▶ WRITTEN PROBLEM
Extract the full listing below without altering a single character.

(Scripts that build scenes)
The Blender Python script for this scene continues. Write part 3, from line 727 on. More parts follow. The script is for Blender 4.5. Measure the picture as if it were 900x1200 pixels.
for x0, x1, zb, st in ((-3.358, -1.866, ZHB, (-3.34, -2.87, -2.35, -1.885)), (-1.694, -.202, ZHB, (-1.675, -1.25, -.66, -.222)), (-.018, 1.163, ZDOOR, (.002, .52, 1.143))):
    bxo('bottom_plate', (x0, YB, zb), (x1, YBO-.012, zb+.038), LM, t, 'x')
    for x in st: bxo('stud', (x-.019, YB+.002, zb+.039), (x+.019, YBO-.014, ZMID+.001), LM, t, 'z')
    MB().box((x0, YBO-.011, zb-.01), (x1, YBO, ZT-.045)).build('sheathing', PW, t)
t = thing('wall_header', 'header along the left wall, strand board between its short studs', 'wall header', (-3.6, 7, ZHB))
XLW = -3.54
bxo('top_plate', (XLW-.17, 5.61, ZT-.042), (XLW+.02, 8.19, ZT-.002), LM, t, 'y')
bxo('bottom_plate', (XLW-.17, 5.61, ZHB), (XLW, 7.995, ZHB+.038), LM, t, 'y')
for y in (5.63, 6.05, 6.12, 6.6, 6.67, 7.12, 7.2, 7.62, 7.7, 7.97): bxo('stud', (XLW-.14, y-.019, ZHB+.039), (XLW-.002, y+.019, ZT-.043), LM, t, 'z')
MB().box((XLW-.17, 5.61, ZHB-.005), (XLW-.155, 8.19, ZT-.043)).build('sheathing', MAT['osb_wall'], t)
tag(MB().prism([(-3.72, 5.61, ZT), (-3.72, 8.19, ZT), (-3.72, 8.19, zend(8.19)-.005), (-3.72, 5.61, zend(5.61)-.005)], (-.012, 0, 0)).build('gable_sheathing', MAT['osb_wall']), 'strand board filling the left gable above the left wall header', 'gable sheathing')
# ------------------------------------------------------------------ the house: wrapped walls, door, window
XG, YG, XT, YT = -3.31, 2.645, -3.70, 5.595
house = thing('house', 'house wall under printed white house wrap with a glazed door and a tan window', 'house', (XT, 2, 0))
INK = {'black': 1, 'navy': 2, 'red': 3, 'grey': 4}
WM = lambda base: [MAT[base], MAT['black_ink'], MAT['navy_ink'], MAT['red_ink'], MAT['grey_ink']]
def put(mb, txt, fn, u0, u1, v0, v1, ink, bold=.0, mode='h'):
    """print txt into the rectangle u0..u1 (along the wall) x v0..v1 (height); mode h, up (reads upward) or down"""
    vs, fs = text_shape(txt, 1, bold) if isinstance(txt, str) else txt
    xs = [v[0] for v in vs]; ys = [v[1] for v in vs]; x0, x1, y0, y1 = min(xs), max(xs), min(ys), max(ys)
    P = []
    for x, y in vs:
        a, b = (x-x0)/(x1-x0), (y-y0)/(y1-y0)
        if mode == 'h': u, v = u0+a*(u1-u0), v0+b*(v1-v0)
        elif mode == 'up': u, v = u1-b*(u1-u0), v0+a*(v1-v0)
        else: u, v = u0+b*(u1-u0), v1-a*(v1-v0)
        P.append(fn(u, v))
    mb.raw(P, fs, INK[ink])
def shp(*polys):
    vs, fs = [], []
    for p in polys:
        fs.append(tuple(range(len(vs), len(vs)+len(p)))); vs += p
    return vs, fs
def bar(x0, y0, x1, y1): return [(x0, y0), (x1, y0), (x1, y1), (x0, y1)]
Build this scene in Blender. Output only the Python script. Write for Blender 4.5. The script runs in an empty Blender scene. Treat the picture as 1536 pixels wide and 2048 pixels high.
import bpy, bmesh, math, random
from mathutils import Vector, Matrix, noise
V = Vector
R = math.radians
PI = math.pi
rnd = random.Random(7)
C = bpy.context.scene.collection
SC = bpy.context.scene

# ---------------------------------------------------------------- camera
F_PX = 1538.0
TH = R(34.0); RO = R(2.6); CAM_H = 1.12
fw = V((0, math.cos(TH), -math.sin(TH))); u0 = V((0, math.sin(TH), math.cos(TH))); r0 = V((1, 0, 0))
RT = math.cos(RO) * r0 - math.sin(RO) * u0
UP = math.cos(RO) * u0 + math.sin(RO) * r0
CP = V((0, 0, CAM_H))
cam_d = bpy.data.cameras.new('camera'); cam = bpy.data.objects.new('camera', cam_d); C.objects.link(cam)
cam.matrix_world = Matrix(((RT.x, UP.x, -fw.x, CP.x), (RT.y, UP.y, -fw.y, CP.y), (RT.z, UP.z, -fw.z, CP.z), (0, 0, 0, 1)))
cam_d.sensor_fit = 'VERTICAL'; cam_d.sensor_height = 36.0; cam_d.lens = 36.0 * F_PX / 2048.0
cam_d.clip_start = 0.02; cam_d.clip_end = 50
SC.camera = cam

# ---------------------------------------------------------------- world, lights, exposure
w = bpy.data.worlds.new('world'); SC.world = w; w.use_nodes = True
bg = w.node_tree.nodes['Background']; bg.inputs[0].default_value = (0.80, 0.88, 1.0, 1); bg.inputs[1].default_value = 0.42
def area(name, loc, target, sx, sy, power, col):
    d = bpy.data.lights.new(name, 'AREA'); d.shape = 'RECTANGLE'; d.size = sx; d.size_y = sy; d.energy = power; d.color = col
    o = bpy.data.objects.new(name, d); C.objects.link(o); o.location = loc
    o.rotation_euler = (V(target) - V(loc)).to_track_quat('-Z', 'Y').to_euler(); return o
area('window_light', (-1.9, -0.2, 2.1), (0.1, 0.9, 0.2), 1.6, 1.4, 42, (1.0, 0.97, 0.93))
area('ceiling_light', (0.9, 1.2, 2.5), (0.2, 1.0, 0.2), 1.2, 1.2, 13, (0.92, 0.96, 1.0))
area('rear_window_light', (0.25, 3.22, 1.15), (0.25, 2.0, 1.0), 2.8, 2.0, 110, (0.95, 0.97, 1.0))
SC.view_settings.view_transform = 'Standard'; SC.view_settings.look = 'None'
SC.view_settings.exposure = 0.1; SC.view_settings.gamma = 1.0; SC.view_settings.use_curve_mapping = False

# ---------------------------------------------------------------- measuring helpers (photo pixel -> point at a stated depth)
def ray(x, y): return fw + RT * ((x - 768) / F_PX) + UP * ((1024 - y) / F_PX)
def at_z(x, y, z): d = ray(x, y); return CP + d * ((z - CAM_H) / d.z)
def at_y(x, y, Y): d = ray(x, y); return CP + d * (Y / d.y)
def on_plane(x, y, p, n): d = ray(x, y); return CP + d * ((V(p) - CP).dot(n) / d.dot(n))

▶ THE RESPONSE
The Blender Python script for this scene continues. Write part 3, from line 727 on. More parts follow. The script is for Blender 4.5. Measure the picture as if it were 900x1200 pixels.
for x0, x1, zb, st in ((-3.358, -1.866, ZHB, (-3.34, -2.87, -2.35, -1.885)), (-1.694, -.202, ZHB, (-1.675, -1.25, -.66, -.222)), (-.018, 1.163, ZDOOR, (.002, .52, 1.143))):
    bxo('bottom_plate', (x0, YB, zb), (x1, YBO-.012, zb+.038), LM, t, 'x')
    for x in st: bxo('stud', (x-.019, YB+.002, zb+.039), (x+.019, YBO-.014, ZMID+.001), LM, t, 'z')
    MB().box((x0, YBO-.011, zb-.01), (x1, YBO, ZT-.045)).build('sheathing', PW, t)
t = thing('wall_header', 'header along the left wall, strand board between its short studs', 'wall header', (-3.6, 7, ZHB))
XLW = -3.54
bxo('top_plate', (XLW-.17, 5.61, ZT-.042), (XLW+.02, 8.19, ZT-.002), LM, t, 'y')
bxo('bottom_plate', (XLW-.17, 5.61, ZHB), (XLW, 7.995, ZHB+.038), LM, t, 'y')
for y in (5.63, 6.05, 6.12, 6.6, 6.67, 7.12, 7.2, 7.62, 7.7, 7.97): bxo('stud', (XLW-.14, y-.019, ZHB+.039), (XLW-.002, y+.019, ZT-.043), LM, t, 'z')
MB().box((XLW-.17, 5.61, ZHB-.005), (XLW-.155, 8.19, ZT-.043)).build('sheathing', MAT['osb_wall'], t)
tag(MB().prism([(-3.72, 5.61, ZT), (-3.72, 8.19, ZT), (-3.72, 8.19, zend(8.19)-.005), (-3.72, 5.61, zend(5.61)-.005)], (-.012, 0, 0)).build('gable_sheathing', MAT['osb_wall']), 'strand board filling the left gable above the left wall header', 'gable sheathing')
# ------------------------------------------------------------------ the house: wrapped walls, door, window
XG, YG, XT, YT = -3.31, 2.645, -3.70, 5.595
house = thing('house', 'house wall under printed white house wrap with a glazed door and a tan window', 'house', (XT, 2, 0))
INK = {'black': 1, 'navy': 2, 'red': 3, 'grey': 4}
WM = lambda base: [MAT[base], MAT['black_ink'], MAT['navy_ink'], MAT['red_ink'], MAT['grey_ink']]
def put(mb, txt, fn, u0, u1, v0, v1, ink, bold=.0, mode='h'):
    """print txt into the rectangle u0..u1 (along the wall) x v0..v1 (height); mode h, up (reads upward) or down"""
    vs, fs = text_shape(txt, 1, bold) if isinstance(txt, str) else txt
    xs = [v[0] for v in vs]; ys = [v[1] for v in vs]; x0, x1, y0, y1 = min(xs), max(xs), min(ys), max(ys)
    P = []
    for x, y in vs:
        a, b = (x-x0)/(x1-x0), (y-y0)/(y1-y0)
        if mode == 'h': u, v = u0+a*(u1-u0), v0+b*(v1-v0)
        elif mode == 'up': u, v = u1-b*(u1-u0), v0+a*(v1-v0)
        else: u, v = u0+b*(u1-u0), v1-a*(v1-v0)
        P.append(fn(u, v))
    mb.raw(P, fs, INK[ink])
def shp(*polys):
    vs, fs = [], []
    for p in polys:
        fs.append(tuple(range(len(vs), len(vs)+len(p)))); vs += p
    return vs, fs
def bar(x0, y0, x1, y1): return [(x0, y0), (x1, y0), (x1, y1), (x0, y1)]
Build this scene in Blender. Output only the Python script. Write for Blender 4.5. The script runs in an empty Blender scene. Treat the picture as 1536 pixels wide and 2048 pixels high.
import bpy, bmesh, math, random
from mathutils import Vector, Matrix, noise
V = Vector
R = math.radians
PI = math.pi
rnd = random.Random(7)
C = bpy.context.scene.collection
SC = bpy.context.scene

# ---------------------------------------------------------------- camera
F_PX = 1538.0
TH = R(34.0); RO = R(2.6); CAM_H = 1.12
fw = V((0, math.cos(TH), -math.sin(TH))); u0 = V((0, math.sin(TH), math.cos(TH))); r0 = V((1, 0, 0))
RT = math.cos(RO) * r0 - math.sin(RO) * u0
UP = math.cos(RO) * u0 + math.sin(RO) * r0
CP = V((0, 0, CAM_H))
cam_d = bpy.data.cameras.new('camera'); cam = bpy.data.objects.new('camera', cam_d); C.objects.link(cam)
cam.matrix_world = Matrix(((RT.x, UP.x, -fw.x, CP.x), (RT.y, UP.y, -fw.y, CP.y), (RT.z, UP.z, -fw.z, CP.z), (0, 0, 0, 1)))
cam_d.sensor_fit = 'VERTICAL'; cam_d.sensor_height = 36.0; cam_d.lens = 36.0 * F_PX / 2048.0
cam_d.clip_start = 0.02; cam_d.clip_end = 50
SC.camera = cam

# ---------------------------------------------------------------- world, lights, exposure
w = bpy.data.worlds.new('world'); SC.world = w; w.use_nodes = True
bg = w.node_tree.nodes['Background']; bg.inputs[0].default_value = (0.80, 0.88, 1.0, 1); bg.inputs[1].default_value = 0.42
def area(name, loc, target, sx, sy, power, col):
    d = bpy.data.lights.new(name, 'AREA'); d.shape = 'RECTANGLE'; d.size = sx; d.size_y = sy; d.energy = power; d.color = col
    o = bpy.data.objects.new(name, d); C.objects.link(o); o.location = loc
    o.rotation_euler = (V(target) - V(loc)).to_track_quat('-Z', 'Y').to_euler(); return o
area('window_light', (-1.9, -0.2, 2.1), (0.1, 0.9, 0.2), 1.6, 1.4, 42, (1.0, 0.97, 0.93))
area('ceiling_light', (0.9, 1.2, 2.5), (0.2, 1.0, 0.2), 1.2, 1.2, 13, (0.92, 0.96, 1.0))
area('rear_window_light', (0.25, 3.22, 1.15), (0.25, 2.0, 1.0), 2.8, 2.0, 110, (0.95, 0.97, 1.0))
SC.view_settings.view_transform = 'Standard'; SC.view_settings.look = 'None'
SC.view_settings.exposure = 0.1; SC.view_settings.gamma = 1.0; SC.view_settings.use_curve_mapping = False

# ---------------------------------------------------------------- measuring helpers (photo pixel -> point at a stated depth)
def ray(x, y): return fw + RT * ((x - 768) / F_PX) + UP * ((1024 - y) / F_PX)
def at_z(x, y, z): d = ray(x, y); return CP + d * ((z - CAM_H) / d.z)
def at_y(x, y, Y): d = ray(x, y); return CP + d * (Y / d.y)
def on_plane(x, y, p, n): d = ray(x, y); return CP + d * ((V(p) - CP).dot(n) / d.dot(n))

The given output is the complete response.